◆ Collected data entries ◆
========================

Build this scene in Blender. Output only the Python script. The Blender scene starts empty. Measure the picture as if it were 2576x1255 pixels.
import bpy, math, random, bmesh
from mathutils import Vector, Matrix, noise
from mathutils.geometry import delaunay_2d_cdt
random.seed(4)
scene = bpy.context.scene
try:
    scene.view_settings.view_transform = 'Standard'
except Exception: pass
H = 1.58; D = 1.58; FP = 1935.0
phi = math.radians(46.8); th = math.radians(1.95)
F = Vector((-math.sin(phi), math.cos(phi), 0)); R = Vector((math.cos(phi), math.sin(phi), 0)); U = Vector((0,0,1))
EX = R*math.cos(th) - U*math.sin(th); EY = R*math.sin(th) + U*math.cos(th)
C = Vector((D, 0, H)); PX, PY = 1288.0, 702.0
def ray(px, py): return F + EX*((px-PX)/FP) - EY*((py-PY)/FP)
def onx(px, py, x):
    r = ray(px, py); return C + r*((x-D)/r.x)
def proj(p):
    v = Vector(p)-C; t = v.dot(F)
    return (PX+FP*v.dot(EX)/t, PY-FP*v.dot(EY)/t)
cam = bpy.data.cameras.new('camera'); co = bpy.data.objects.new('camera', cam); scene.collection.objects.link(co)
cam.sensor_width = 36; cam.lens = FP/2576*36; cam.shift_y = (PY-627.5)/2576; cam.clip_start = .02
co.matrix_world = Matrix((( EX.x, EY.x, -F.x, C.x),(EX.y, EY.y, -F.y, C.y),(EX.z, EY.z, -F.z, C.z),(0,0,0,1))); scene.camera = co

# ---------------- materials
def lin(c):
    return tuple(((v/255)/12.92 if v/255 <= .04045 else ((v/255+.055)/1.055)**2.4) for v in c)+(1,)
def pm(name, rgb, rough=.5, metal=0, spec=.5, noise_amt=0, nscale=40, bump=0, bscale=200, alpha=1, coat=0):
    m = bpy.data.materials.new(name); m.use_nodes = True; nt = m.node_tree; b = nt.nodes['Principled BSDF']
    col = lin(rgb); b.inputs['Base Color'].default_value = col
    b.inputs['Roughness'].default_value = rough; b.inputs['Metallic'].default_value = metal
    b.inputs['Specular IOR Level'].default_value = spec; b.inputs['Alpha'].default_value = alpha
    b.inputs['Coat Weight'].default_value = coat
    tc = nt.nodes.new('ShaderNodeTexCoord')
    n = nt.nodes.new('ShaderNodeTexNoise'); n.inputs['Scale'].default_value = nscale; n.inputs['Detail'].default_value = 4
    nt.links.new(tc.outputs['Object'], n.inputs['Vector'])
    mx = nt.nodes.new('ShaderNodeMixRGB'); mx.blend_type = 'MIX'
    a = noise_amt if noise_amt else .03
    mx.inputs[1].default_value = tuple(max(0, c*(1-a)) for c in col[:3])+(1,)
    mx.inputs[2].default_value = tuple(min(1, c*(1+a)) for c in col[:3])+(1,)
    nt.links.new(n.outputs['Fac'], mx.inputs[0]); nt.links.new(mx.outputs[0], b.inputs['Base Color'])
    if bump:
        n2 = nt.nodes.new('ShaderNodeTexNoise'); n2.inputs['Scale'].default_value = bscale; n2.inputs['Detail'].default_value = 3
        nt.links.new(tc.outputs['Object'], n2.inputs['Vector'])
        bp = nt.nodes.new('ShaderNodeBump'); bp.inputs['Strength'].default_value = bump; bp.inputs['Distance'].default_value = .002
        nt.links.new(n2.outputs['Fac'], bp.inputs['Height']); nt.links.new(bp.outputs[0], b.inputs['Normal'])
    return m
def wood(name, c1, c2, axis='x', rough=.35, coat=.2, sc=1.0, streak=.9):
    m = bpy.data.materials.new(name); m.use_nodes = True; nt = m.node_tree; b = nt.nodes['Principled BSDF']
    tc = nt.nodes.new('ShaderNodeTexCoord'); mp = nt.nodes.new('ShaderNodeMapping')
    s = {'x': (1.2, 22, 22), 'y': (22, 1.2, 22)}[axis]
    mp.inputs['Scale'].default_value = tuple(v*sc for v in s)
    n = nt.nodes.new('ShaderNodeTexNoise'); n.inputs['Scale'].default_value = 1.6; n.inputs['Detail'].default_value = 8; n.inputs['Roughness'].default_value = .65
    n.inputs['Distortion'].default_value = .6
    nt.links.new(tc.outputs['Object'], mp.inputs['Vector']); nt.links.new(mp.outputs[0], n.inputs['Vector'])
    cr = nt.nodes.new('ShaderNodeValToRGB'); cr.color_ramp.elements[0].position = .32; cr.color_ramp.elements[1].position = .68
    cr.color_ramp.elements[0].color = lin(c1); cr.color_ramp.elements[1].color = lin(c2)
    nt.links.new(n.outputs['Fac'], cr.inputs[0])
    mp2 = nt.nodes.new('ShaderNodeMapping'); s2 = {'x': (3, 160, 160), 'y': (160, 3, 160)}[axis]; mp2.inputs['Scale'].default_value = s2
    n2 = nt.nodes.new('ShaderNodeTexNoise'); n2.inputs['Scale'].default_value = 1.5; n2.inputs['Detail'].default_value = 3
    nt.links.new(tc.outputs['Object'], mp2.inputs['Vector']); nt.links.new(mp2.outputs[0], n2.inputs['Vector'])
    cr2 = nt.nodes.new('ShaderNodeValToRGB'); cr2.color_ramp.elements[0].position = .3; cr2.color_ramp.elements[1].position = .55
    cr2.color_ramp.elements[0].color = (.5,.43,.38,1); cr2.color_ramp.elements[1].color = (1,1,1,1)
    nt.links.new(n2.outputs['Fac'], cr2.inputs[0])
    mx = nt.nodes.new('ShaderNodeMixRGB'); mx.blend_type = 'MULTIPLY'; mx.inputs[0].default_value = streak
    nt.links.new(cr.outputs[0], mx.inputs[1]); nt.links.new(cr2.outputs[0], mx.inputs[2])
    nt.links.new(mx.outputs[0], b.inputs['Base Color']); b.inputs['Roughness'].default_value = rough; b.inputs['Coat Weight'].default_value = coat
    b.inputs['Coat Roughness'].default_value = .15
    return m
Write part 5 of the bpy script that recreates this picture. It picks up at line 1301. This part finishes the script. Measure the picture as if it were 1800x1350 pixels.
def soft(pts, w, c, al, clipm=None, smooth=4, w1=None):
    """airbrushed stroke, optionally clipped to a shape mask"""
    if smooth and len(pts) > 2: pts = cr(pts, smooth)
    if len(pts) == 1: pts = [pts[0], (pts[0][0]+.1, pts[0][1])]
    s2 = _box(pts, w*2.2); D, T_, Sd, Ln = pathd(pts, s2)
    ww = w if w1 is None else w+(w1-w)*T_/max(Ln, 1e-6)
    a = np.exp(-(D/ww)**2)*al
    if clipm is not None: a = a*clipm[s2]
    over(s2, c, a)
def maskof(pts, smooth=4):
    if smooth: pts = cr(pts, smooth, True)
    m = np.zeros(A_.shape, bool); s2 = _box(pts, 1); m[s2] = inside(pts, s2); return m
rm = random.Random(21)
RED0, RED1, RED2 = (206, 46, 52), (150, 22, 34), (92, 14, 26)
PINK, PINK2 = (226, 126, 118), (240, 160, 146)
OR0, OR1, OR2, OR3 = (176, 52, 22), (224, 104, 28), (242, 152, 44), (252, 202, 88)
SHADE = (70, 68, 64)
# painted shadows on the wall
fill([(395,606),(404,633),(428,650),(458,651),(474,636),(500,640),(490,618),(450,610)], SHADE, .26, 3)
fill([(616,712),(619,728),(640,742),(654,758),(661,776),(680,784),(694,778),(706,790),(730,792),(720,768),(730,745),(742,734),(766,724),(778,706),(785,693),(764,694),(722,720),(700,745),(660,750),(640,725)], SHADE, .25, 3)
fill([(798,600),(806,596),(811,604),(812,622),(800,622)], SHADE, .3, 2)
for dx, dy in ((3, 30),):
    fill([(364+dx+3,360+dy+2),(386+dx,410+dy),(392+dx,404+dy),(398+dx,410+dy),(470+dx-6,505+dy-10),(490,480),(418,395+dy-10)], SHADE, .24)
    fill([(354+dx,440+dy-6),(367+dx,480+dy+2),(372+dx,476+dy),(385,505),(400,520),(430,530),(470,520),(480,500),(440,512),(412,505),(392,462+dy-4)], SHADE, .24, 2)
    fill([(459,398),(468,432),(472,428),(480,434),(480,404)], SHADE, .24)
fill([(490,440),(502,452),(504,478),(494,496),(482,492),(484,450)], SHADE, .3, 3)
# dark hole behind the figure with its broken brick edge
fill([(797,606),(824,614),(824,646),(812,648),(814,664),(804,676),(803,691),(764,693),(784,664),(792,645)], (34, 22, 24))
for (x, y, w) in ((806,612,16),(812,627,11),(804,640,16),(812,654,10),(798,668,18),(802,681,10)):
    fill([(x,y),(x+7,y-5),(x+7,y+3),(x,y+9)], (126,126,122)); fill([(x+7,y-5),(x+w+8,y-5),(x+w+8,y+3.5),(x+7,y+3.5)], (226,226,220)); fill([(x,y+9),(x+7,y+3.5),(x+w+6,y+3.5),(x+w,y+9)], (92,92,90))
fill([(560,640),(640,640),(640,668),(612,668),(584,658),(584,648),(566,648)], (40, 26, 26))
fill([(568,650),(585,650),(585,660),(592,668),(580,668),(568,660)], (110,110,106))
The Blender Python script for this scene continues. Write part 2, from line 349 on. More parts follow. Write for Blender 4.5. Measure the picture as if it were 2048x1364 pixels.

========================

◆ WRITTEN TASK ◆
Return, please, the lines of the data from the first through the line containing "scene.camera = co", both kept, exactly as they stand and nothing more.

◆ THE ANSWER ◆
Build this scene in Blender. Output only the Python script. The Blender scene starts empty. Measure the picture as if it were 2576x1255 pixels.
import bpy, math, random, bmesh
from mathutils import Vector, Matrix, noise
from mathutils.geometry import delaunay_2d_cdt
random.seed(4)
scene = bpy.context.scene
try:
    scene.view_settings.view_transform = 'Standard'
except Exception: pass
H = 1.58; D = 1.58; FP = 1935.0
phi = math.radians(46.8); th = math.radians(1.95)
F = Vector((-math.sin(phi), math.cos(phi), 0)); R = Vector((math.cos(phi), math.sin(phi), 0)); U = Vector((0,0,1))
EX = R*math.cos(th) - U*math.sin(th); EY = R*math.sin(th) + U*math.cos(th)
C = Vector((D, 0, H)); PX, PY = 1288.0, 702.0
def ray(px, py): return F + EX*((px-PX)/FP) - EY*((py-PY)/FP)
def onx(px, py, x):
    r = ray(px, py); return C + r*((x-D)/r.x)
def proj(p):
    v = Vector(p)-C; t = v.dot(F)
    return (PX+FP*v.dot(EX)/t, PY-FP*v.dot(EY)/t)
cam = bpy.data.cameras.new('camera'); co = bpy.data.objects.new('camera', cam); scene.collection.objects.link(co)
cam.sensor_width = 36; cam.lens = FP/2576*36; cam.shift_y = (PY-627.5)/2576; cam.clip_start = .02
co.matrix_world = Matrix((( EX.x, EY.x, -F.x, C.x),(EX.y, EY.y, -F.y, C.y),(EX.z, EY.z, -F.z, C.z),(0,0,0,1))); scene.camera = co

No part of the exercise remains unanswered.